The Meeting

The sculpture “The Meeting” is about the importance of meeting. It is the result of a citizen initiative in 2021 and was approved in June 2022 by the Copenhagen City Council, who thus accepted it as a gift to the city. This was followed by a long process of applications for funds. The project received support from Altinget.dk, Aage and Johanne Louis-Hansen’s foundation, Grosserer L.F. Foght’s foundation, and Lizzie and Ejler Ruge’s foundation. During 2023, I made several sketch models in one-third and one-half size to model the figure group in full scale. In the summer of 2024, Skulpturstøberiet Svendborg could begin casting the bronze figure itself, and stonemason Schannong made the base, which is made of red Vånga granite. Scheller, Hougaard& Petersen contractor and landscaper and BAYO.S Skruefundamenter ApS have constructed the foundation and the Municipality of Copenhagen has laid paving on the square with a slight slope towards the sculpture

Specifically, the sculpture is inspired by the Mannerist painting The Visitation, an Altarpiece in the Baroque Church Chiesa Nuova in Rome, executed in the 1580s by the Italian painter Federico Barocci, which I became aware of at the exhibition The Creation of the Artwork at the National Gallery of Denmark. Several drawn drafts and preparations by Barocci were shown here. The motif is so simple, Elisabeth and Maria meeting on a staircase. There is something in that meeting, the way they hold each other’s hands and look at each other that I am deeply fascinated by, the way the somewhat older Elisabeth stands at the top, expressing welcome, and Maria steps up towards Elisabeth. There is something so fundamentally simple and straightforward in their meeting. I have made several smaller sculptures where it is two mythical creatures who meet in the same way. This in a search for the most essential in the situation, where it is not important that it is two women or two important figures in Christianity who meet, but the meeting itself. To emphasize the universality of the situation, here are two mythical creatures who meet each other. Since the sculpture has no base besides the granite staircase, the sculpture will be open to dialogue with the viewer who can sit on the steps and interact with the two.

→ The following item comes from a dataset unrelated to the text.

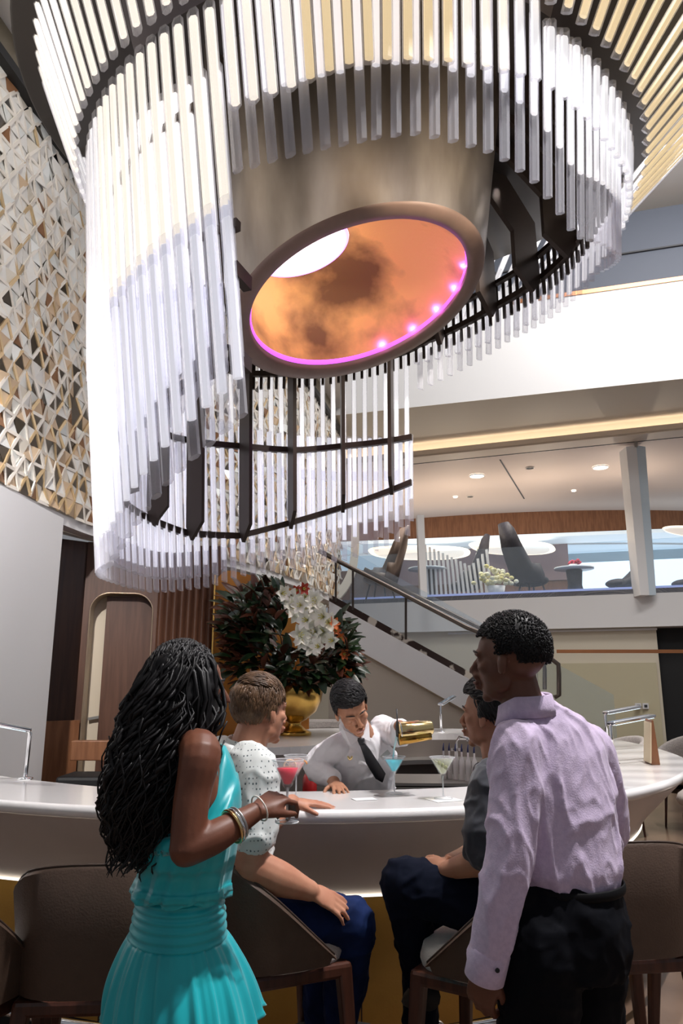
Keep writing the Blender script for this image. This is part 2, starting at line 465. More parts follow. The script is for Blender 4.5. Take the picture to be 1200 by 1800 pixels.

On the base is engraved: “IN THE MEETING WE EMERGE”

Sketch for Benjamin Schou tombstone

The then 18-year-old Benjamin Christian Schou was on New Year’s Eve 1992 in the City Hall Square in Copenhagen. At 0.20 Schou was arrested and placed in a leg lock. The police’s rationale for arresting and placing Schou in a leg lock was the police’s view that Schou had thrown bottles at them and then tried to escape.

Three officers lay on top of Benjamin. One of them pressed his knee hard against his back, while another tugged at his scarf. He was placed in a leg lock and carried into a police vehicle, after which he was taken to the local police station. Upon arrival, police officers found him unconscious and began heart lung resuscitation on him. During the transport, however, he had suffered a cardiac arrest, and although the policemen revived him, the brain had been without oxygen for so long that Benjamin Schou was brain damaged. Later he was declared 100% disabled. Benjamin Schou did not regain consciousness and lived in a nursing home, where he died on the night of September 5, 2008; at the age of almost 35 years.

Benjamin Schou is buried at Holmens Kirkegård in Copenhagen.

Afterplay

The family subsequently filed a civil lawsuit against the Copenhagen Police, and on Benjamin’s 22nd birthday, 17 November 1995, the Eastern District Court ordered the police to pay compensation in the then record-breaking amount of 1.4 million. DKK. The court based its verdict on the fact that the police officers should have reacted and discovered that Benjamin Schou was not conscious. However, the officers were not held personally responsible for the case.

In 1994, it was forbidden for the police to use the ‘fixed leg lock’ method, just as the police’s harsh treatment of Benjamin Schou led to criticism of Denmark in Amnesty International’s annual report.

Many years after the episode, Benjamin is still remembered in the left-wing environment, which during demonstrations etc. often used the battle cry Do you remember Benjamin? against the police. But the police have also used the term, i.a. during the 18 May 1993 riots to remind those arrested how bad things can go if you resist arrest.